Yeah it was. When I got home I had 48 unread text messages. My voicemail was filled up and Lyndie [Andy’s wife] told me there were a bunch of emails for me, too. Pretty wild stuff.

With Lowers and the European leg of the tour coming up, what are some things you feel you need to work on?

I just need to surf more! For me, the more I surf, the better I surf and if I’m not in the water much I won’t surf very well. Lately I’ve been surfing and training every single day. For guys like Sunny [Garcia] and Kelly, they can not surf for a month, paddle out, and not miss a beat. But I’m just an average guy, I gotta be out there all the time to stay sharp.

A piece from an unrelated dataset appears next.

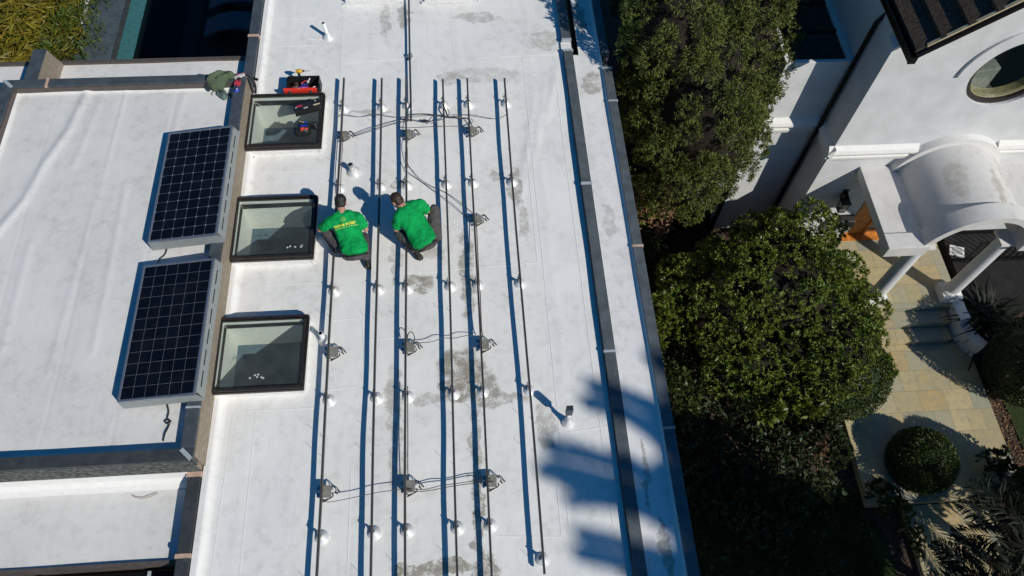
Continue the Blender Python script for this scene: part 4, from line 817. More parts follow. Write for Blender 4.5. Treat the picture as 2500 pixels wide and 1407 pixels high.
# ================================================================== WHITE HOUSE
WH = thing('white_house', (9.6,11,-5.7), 'white stucco house with gabled tile roof, round window and arched porch', 'house')
YF = 9.2; WC = (9.62, -.04); WR = .78
def wall_with_hole(name, y0, y1, outer, c, r, mat, n=48):
    """wall in x-z with a round hole; outer = polygon (x, z)"""
    bm = bmesh.new(); o0 = world_loc(WH)
    ov = [bm.verts.new((x, y0, z)) for x, z in outer]; iv = [bm.verts.new((c[0]+r*math.cos(2*math.pi*k/n), y0, c[1]+r*math.sin(2*math.pi*k/n))) for k in range(n)]
    ed = [bm.edges.new((ov[i], ov[(i+1)%len(ov)])) for i in range(len(ov))]+[bm.edges.new((iv[i], iv[(i+1)%n])) for i in range(n)]
    bmesh.ops.triangle_fill(bm, edges=ed, use_beauty=True, use_dissolve=False)
    for f in [f for f in bm.faces if math.hypot(f.calc_center_median().x-c[0], f.calc_center_median().z-c[1]) < r*.98 and all(math.hypot(v.co.x-c[0], v.co.z-c[1]) < r*1.01 for v in f.verts)]: bm.faces.remove(f)
    ex = bmesh.ops.extrude_face_region(bm, geom=list(bm.faces)); bmesh.ops.translate(bm, verts=[v for v in ex['geom'] if isinstance(v, bmesh.types.BMVert)], vec=(0, y1-y0, 0))
    bmesh.ops.recalc_face_normals(bm, faces=bm.faces); bm.transform(Matrix.Translation(-o0)); me = bpy.data.meshes.new(name); bm.to_mesh(me); bm.free(); me.materials.append(MATS[mat])
    ob = bpy.data.objects.new(name, me); COL.objects.link(ob); ob.parent = WH; return ob
SL = .83; ZE = .88
wall_with_hole('front_wall', YF, YF+.28, [(7.12,-5.7),(13.5,-5.7),(13.5,1.0),(10.6,ZE+SL*3.35-.2),(7.12,ZE-.25)], WC, WR, 'white_paint')
b = MB(); b.box(7.12,7.35,YF+.281,16,-5.7,ZE-.1); b.build('side_wall', 'white_paint', WH)
b = MB(); b.box(5.86,7.118,9.95,16,-5.7,-.46); b.build('wing_wall', 'white_paint', WH)
b = MB(); b.box(5.86,7.118,9.95,10.02,-.46,-.38); b.box(5.86,5.93,10.02,16,-.46,-.38); b.box(7.0,7.116,10.02,16,-.46,-.39); b.build('wing_parapet', 'white_trim', WH, bevel=.008)
b = MB(); b.box(5.93,7.0,10.02,16,-.459,-.44); b.build('wing_roof', 'tile_brown', WH)
for y in (10.75,11.5,12.25): b = MB(); b.box(5.93,7.0,y,y+.05,-.44,-.39); b.build('roof_batten', 'black_metal', WH)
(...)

Now that you’re in the top 10 are you thinking about a fourth World Title?

No, no, no, and no. Not at all.

So that’s a no?

Listen, I came back onto the tour just to re-qualify and get my feet sturdy. At the beginning of the year, everyone was like, ‘When are you going to get your feet under sturdy? Are you feeling stronger?’ Now that I’ve won an event, people are asking me if I’m gonna win a world title. It’s a really wide gap between qualifying and winning a world title. I’m in seventh right now, which is amazing; I can’t even believe I’m in the top 10! I wasn’t sure I’d ever win a contest again—it didn’t seem like it was in the cards, like maybe I had my run of wins, and maybe I’ll get a quarterfinal or even a semi. But five events in and I got a win—I still can’t believe it! It was radical, once I knew I’d won, I really wanted to be alone for a little while so I paddled outside the lineup to have a minute by myself and I got all teary-eyed but then the jet skis started swarming all around me. I haven’t really had time to enjoy it yet—I wish Trestles was a few weeks later so I could have a little more time to enjoy the moment but it’s time to put the jersey back on and get back out there. It’s a good thing though—hopefully I’ll be able to keep the momentum from the last contest.